In the current issue of Time Magazine the cover story is titled “How To Bring Schools into the 21st Century”, based on a report to be issued this week by something called the New Commission on the Skills of the American Workforce.

This is the most recent version of the “high-powered, bipartisan” group offering up their “blueprint for rethinking American education…to better prepare students to thrive in the global economy”.

But let’s see what they have to say.

Kids spend much of the day as their great-grandparents once did: sitting in rows, listening to teachers lecture, scribbling notes by hand, reading from textbooks that are out of date by the time they are printed. A yawning chasm (with an emphasis on yawning) separates the world inside the schoolhouse from the world outside.

Especially in high school! And the outside world is flooding in the schoolhouse whether educators like it (or are prepared for it) or not.
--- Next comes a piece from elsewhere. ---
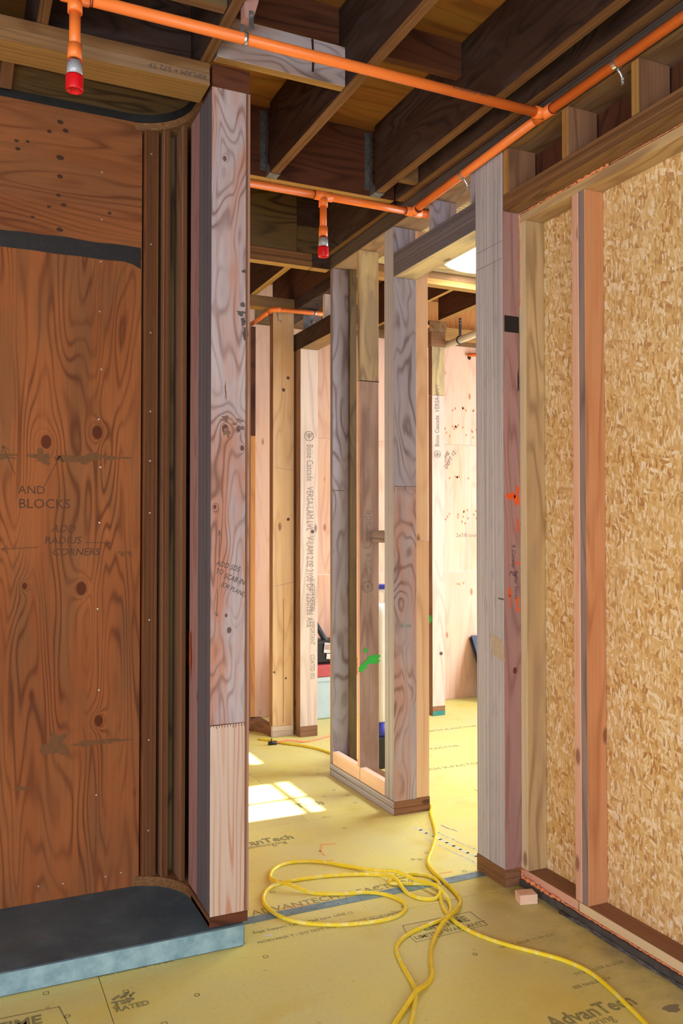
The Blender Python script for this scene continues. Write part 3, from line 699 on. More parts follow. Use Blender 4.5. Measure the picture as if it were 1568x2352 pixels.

Right now we’re aiming too low. Competency in reading and math–the focus of so much No Child Left Behind (NCLB) testing–is the meager minimum. Scientific and technical skills are, likewise, utterly necessary but insufficient. Today’s economy demands not only a high-level competence in the traditional academic disciplines but also what might be called 21st century skills.

The philosophy of NCLB is all about “basic skills” and little else. It’s still true that what gets tested, gets taught.

The report then goes on to define some of those “21st century skills”.

Knowing more about the world.
Thinking outside the box. [I HATE that term but the concept of being able to think and adapt is the important point here.]
Becoming smarter about new sources of information.
Developing good people skills.

Good list. However, there is another yawning chasm between it and our one-size-fits-all, test-driven curriculum.

The balance of the article explains in more depth what each means and why our educational system, the way it’s currently organized, is not developing these skills.

While I haven’t read the whole thing (the link to the last page was bad), the article seems like a pretty good overview of what we need to do to implement genuine school reform.

It’s well worth reading, but if you don’t have time (no pun intended), CNN offers a short summary of the major points.

Now, if we could just get our politicians to improve their reading skills and understand this commission’s report.